Dataset entries:
┄┄┄┄┄┄┄┄┄┄┄┄┄┄┄┄┄┄┄┄

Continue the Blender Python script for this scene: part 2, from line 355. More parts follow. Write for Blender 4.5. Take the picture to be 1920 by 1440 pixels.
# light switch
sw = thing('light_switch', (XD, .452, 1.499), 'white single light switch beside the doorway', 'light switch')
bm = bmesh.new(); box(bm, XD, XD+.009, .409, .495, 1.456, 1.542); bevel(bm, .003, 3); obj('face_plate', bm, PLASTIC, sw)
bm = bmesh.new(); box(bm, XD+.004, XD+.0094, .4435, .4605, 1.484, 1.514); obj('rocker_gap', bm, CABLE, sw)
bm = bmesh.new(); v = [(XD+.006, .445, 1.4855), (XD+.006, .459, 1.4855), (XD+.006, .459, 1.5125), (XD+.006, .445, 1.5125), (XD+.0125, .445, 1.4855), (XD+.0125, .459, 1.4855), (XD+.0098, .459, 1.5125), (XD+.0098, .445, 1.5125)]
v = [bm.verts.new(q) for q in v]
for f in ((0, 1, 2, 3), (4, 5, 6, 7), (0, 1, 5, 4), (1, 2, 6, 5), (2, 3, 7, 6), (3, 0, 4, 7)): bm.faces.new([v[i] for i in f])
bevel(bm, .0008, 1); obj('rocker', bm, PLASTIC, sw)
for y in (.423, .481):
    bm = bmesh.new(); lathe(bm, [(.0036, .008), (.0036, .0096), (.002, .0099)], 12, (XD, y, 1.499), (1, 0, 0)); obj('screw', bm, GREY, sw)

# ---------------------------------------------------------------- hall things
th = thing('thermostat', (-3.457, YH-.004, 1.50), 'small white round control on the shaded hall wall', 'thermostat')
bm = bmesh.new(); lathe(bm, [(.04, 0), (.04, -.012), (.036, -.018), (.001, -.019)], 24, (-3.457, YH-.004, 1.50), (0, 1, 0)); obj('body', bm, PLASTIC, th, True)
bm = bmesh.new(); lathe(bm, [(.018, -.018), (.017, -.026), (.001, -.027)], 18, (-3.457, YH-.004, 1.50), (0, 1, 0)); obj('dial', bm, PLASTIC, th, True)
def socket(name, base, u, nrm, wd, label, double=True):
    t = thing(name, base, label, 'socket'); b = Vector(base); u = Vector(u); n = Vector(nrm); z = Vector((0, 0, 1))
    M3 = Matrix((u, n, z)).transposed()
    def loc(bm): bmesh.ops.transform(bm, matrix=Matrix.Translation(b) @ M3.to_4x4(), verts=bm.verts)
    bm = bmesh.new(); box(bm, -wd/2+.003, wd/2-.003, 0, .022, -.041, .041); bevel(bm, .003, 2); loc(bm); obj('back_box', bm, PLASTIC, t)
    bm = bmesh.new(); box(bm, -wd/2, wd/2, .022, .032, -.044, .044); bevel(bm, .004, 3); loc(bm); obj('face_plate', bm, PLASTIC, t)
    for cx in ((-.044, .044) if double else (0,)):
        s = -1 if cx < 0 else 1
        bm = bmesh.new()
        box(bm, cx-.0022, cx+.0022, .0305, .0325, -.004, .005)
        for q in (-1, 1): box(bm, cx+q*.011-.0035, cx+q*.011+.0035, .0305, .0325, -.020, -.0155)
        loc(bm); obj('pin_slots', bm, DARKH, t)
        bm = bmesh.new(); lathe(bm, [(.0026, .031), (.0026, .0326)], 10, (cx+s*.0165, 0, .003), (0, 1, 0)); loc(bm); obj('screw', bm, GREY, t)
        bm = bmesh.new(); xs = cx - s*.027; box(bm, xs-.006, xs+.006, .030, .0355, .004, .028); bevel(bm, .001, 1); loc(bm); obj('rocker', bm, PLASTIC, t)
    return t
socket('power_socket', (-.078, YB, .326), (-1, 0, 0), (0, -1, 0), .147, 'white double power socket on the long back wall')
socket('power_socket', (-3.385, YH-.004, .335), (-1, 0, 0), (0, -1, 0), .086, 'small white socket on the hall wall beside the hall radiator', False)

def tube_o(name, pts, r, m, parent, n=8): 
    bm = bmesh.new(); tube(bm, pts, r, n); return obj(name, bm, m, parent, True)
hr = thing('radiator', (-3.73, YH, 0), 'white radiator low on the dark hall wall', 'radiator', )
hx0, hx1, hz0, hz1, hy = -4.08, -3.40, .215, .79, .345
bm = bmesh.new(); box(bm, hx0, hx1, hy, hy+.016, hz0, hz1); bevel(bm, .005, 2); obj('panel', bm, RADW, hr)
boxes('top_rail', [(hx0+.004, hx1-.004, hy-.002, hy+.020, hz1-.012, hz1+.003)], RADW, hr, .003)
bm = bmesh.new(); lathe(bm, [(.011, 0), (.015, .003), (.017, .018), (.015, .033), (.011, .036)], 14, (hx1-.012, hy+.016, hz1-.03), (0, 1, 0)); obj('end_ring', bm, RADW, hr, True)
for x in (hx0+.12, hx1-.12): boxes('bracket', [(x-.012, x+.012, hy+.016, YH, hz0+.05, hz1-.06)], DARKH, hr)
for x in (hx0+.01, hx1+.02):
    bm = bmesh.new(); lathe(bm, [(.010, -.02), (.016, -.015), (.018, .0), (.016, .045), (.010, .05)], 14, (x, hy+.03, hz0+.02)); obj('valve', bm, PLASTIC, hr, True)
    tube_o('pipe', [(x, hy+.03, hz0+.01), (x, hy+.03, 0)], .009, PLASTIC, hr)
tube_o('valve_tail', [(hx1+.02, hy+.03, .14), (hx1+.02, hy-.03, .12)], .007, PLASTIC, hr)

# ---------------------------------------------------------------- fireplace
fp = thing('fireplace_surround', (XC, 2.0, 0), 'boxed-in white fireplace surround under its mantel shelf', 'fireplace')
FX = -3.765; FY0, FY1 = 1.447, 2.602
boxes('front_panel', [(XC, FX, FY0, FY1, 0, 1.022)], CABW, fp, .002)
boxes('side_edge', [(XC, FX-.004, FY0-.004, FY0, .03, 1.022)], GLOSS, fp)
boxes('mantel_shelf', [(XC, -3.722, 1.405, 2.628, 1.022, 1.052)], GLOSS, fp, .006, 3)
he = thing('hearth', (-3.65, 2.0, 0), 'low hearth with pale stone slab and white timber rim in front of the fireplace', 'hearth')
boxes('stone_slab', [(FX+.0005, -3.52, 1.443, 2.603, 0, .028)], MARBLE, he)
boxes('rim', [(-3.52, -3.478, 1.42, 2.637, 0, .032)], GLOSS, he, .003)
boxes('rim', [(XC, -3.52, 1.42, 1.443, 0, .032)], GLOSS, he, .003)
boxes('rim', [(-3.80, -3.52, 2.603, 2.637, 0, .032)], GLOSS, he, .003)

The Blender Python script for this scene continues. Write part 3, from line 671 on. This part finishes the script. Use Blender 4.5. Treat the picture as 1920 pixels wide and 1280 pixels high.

┄┄┄┄┄┄┄┄┄┄┄┄┄┄┄┄┄┄┄┄

Instructions for the task:
Print exactly, and only, the lines beginning at the top of the listing and ending at the line with "bm, GREY, sw)".

Exercise output:
Continue the Blender Python script for this scene: part 2, from line 355. More parts follow. Write for Blender 4.5. Take the picture to be 1920 by 1440 pixels.
# light switch
sw = thing('light_switch', (XD, .452, 1.499), 'white single light switch beside the doorway', 'light switch')
bm = bmesh.new(); box(bm, XD, XD+.009, .409, .495, 1.456, 1.542); bevel(bm, .003, 3); obj('face_plate', bm, PLASTIC, sw)
bm = bmesh.new(); box(bm, XD+.004, XD+.0094, .4435, .4605, 1.484, 1.514); obj('rocker_gap', bm, CABLE, sw)
bm = bmesh.new(); v = [(XD+.006, .445, 1.4855), (XD+.006, .459, 1.4855), (XD+.006, .459, 1.5125), (XD+.006, .445, 1.5125), (XD+.0125, .445, 1.4855), (XD+.0125, .459, 1.4855), (XD+.0098, .459, 1.5125), (XD+.0098, .445, 1.5125)]
v = [bm.verts.new(q) for q in v]
for f in ((0, 1, 2, 3), (4, 5, 6, 7), (0, 1, 5, 4), (1, 2, 6, 5), (2, 3, 7, 6), (3, 0, 4, 7)): bm.faces.new([v[i] for i in f])
bevel(bm, .0008, 1); obj('rocker', bm, PLASTIC, sw)
for y in (.423, .481):
    bm = bmesh.new(); lathe(bm, [(.0036, .008), (.0036, .0096), (.002, .0099)], 12, (XD, y, 1.499), (1, 0, 0)); obj('screw', bm, GREY, sw)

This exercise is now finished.